Manpages can have the same name, but sharing also the same section does
not work.

> $ man -aw printf
> /usr/share/man/man1/printf.1.gz
> /usr/share/man/man3/printf.3.gz
>
> $ man -aw init
> /home/branden/ncurses-HEAD/share/man/man1/tput.1
> /usr/share/man/man1/systemd.1.gz
>
> I see no deep distinction between these scenarios.

The latter leads to a file clash by default, the former does not.

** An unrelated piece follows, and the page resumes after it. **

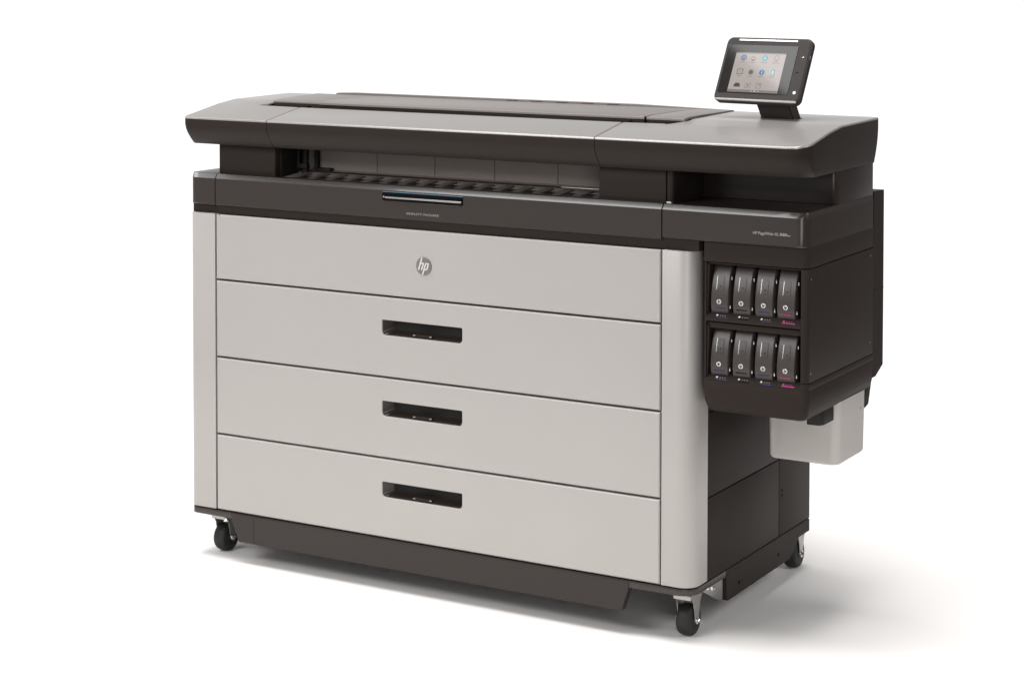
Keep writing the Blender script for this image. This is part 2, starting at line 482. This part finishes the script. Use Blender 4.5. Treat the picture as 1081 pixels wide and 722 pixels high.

>> This causes an init.1 symlink to tput.1 to be installed, which is bad
>> because there is no corresponding program and at least on Debian the
>> manpage clashes with the one provided by the systemd-sysv package.
>
> As noted, I don't see a real problem here, but I also don't see the
> construction of man page symlink farms as worthwhile _if_ the system's
> mandb(8) or makewhatis(8) program is adequate to the task of building
> indices of man pages.  I acknowledge: that circumstance may not obtain
> everywhere.  But by the same token, getting rid of the symlinks on such
> a system wouldn't solve the problem if that system _did have a competent
> indexer; the confusion you fear, and which I think you are overstating,
> would reappear thanks to the linkage constructed in the man page index
> used by man(1).

Getting rid of the symlinks and relying on indices only also requires
support in many other programs, for instance shell completion or Emacs'
man package currently rely on filenames.

> Finally, I would venture that the novice user at a shell prompt whose
> confusion you fear is likely going to be as interested (in more) on how
> to control the behavior of terminal, and particularly its recovery from
> a bad state, than in a command that is seldom used from the shell, and
> requires superuser privileges to run in the first place.

Novice users, and even most experienced users, have little use for
"tput init" either.  It's not like 25 years ago when there were endless
discussions about the behavior of the backspace key in Debian.

Anyway, this is for Thomas to decide and I will shut up now.